Представители шести государств Европы и Америки, побывавшие в первых числах сентября на фронте армии, с любопытством смотрели на солдат и офицеров этой армии, с еще большим, кажется, любопытством созерцали «умыкание кубанцами крестьянской девушки», но громадной трагедии, переживавшейся этой армией, они — можно сказать с уверенностью — не чувствовали, ибо о ней старались им говорить меньше всего. Но рядовые боевые офицеры говорили о ней много.
Выше, описывая парад, я упоминал о беседе, которую довелось мне иметь после этого парада с капитаном К., одним из старейших корниловцев, и которую, по цензурным условиям, нельзя было воспроизвести в крымской печати. Сейчас можно к этому добавить, что капитан К. занимал должность заведующего политической частью штаба дивизии и, касаясь всего пережитого дивизией, говорил мне: «Самое ужасное это то, что нигде даже не имеют понятия о тех горах трупов, которые нам приходится укладывать при любой атаке каких-нибудь двух рядов проволоки. Мы не можем себе позволить роскоши уничтожить проволоку огнем артиллерии. Надо экономить снаряды. Атаки под Каховкой стоили нам страшных жертв и произвели самое тягостное впечатление на людей. Больно уже чувствовалось, как мало стала цениться человеческая жизнь, как легко стали расходовать ее за счет экономии недостающих технических средств… И никто об этом не знает… Никто не догадывается…»
Таков был, в двух словах, общий смысл слов старого боевого офицера. Как умел, я изложил их эзоповым языком в цитированной выше статье. Их остается дополнить еще одним тяжелым предположением, которое я беру на себя смелость высказать. Мне кажется почему-то, что трагические обстоятельства, отмеченные выше, не были в большей своей части известны даже тем немногим безукоризненно честным заморским гостям, которые заглядывали изредка в Крым. Да простят они дерзкое сравнение, но мне всегда отчего-то казалось, что в Севастополе, едва вступали они на берег, надевали им, как ненадежным горячим коням, этакие плотные, хорошие наглазники. Чтобы не волновались, не пугались и «по бокам» понапрасно не смотрели.

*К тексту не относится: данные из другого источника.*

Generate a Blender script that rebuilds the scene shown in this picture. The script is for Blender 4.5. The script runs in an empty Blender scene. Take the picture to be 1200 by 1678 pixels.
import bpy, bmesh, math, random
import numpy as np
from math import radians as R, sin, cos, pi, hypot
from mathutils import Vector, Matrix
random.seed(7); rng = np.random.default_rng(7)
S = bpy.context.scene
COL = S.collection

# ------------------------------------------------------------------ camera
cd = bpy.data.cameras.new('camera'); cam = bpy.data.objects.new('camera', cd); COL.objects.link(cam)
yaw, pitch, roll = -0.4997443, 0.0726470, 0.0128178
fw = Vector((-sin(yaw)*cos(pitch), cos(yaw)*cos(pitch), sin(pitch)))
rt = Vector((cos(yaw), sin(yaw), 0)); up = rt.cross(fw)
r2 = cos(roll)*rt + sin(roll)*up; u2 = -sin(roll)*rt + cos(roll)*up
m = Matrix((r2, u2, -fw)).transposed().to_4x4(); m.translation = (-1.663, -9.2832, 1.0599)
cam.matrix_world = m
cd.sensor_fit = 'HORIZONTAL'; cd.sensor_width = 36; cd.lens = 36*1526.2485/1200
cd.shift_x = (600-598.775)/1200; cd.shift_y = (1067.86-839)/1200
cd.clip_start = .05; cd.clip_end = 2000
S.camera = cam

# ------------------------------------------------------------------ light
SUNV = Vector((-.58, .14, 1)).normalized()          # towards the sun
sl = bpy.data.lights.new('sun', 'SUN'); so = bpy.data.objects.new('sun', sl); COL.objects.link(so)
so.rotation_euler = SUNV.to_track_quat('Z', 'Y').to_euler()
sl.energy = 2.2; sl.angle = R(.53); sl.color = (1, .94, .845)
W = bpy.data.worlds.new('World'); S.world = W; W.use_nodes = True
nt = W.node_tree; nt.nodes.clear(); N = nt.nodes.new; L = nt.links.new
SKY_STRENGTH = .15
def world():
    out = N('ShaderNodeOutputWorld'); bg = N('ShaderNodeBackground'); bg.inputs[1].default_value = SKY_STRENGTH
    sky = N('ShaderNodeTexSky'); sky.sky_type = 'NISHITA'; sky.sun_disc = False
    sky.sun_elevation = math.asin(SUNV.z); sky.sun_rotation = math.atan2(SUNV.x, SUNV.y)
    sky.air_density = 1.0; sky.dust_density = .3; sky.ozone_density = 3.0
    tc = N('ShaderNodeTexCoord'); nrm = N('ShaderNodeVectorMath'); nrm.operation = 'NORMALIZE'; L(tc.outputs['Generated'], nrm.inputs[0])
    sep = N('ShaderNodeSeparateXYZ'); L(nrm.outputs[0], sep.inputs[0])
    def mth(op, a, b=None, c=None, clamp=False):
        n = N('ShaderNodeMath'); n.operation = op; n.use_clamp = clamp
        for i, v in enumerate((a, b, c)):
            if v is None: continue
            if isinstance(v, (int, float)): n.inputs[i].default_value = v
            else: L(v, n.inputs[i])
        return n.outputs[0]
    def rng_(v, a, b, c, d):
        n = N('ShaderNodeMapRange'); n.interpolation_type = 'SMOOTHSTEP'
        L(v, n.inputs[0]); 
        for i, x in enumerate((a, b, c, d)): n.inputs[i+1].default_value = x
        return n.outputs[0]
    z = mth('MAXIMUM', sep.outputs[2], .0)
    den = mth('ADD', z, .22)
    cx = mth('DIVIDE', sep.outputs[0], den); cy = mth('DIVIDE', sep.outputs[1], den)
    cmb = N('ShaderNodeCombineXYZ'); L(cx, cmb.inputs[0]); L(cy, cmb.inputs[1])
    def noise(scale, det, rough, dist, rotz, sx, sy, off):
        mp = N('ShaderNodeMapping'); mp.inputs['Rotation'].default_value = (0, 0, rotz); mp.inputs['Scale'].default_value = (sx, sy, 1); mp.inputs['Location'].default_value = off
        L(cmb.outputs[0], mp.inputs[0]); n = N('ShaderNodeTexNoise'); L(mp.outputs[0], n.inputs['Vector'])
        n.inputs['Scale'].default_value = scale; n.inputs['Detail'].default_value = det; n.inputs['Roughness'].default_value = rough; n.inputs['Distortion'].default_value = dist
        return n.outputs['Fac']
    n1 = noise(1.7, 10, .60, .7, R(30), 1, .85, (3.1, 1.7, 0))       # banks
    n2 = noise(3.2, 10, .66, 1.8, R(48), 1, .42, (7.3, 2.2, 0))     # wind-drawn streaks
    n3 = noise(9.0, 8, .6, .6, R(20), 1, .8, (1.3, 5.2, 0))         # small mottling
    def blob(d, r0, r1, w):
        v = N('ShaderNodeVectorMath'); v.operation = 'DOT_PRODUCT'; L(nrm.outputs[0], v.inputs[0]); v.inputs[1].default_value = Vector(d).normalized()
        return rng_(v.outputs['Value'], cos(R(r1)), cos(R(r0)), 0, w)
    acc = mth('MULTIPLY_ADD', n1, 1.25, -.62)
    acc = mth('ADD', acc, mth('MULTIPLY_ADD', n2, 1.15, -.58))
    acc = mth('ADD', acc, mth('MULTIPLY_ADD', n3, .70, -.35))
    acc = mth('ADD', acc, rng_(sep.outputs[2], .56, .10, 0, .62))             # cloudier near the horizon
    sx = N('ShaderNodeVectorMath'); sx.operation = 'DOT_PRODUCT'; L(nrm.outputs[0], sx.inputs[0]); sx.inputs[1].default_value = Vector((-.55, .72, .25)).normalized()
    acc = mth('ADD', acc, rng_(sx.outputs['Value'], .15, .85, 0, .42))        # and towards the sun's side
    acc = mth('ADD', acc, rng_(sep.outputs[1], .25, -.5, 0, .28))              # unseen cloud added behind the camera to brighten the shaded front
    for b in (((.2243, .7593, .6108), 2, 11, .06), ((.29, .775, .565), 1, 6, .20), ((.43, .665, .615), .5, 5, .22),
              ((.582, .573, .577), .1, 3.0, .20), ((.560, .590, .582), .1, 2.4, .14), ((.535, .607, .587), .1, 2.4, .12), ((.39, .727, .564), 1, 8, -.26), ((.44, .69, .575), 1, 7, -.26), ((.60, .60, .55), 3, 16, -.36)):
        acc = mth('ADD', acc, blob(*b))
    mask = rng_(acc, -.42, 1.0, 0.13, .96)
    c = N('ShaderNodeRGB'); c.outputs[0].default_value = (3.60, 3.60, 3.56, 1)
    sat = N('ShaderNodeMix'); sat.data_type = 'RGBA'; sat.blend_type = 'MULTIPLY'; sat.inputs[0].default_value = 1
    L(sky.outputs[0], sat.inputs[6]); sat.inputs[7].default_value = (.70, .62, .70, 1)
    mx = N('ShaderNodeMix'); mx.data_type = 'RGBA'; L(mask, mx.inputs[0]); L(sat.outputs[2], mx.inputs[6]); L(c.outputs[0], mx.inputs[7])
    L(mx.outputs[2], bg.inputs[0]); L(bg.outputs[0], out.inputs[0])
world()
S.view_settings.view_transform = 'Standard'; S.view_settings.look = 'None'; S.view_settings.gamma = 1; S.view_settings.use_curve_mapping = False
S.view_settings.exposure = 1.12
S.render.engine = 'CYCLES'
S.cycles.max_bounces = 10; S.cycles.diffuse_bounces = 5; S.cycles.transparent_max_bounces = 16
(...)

И они не пугались, как не испугался нисколько, побывав на фронте, м-р Шарль Ривэ — редактор «Temps», так мило в свое время воспевший, правда не фронт, но тесные севастопольские домики, где расположились… канцелярии ведомств г-на Бернацкого и г-на Кривошеина («Temps» — 14 октября 1920 года). Тесные!.. Бедняжки, мучаются, страдают… «Рабочий стол чиновника находится рядом с походной кроватью, на которой чемодан заменяет подушку…» Это ли, действительно, не самое важное и самое трогательное из всей Крымской эпопеи?.. И напечатано почти накануне катастрофы.
Я позволю себе закончить эту главу цитатой из моей статьи. Сцена возле автомобилей пред самым отъездом иностранных представителей после описанного выше парада Корниловской дивизии… «Кто-то выразил опасение, не произведет ли дурного впечатления на иностранных военных атташе внешний вид некоторых частей, где люди изрядно поизносились. Надо было слышать ту горячую отповедь, которая последовала в ответ… Старый боевой корниловец, сверкая глазами, почти кричал своему сомневающемуся соратнику:
— А хотя бы и так… Хотя бы и так, поручик!.. Имея всего вдосталь не фокус драться… А ты вот подерись три года, когда тебе по капле, из милости, отпускают все до поганой подметки включительно… Когда лезешь на рожон с голыми руками. Когда… Эй! — Говоривший махнул рукой. — Пусть обмозгуют, что могли бы мы сделать, будь у нас все, что требуется. Пусть смотрят на все наши дыры, на все отрепья, на все заплаты. Не нам краснеть, не нам стыдиться…»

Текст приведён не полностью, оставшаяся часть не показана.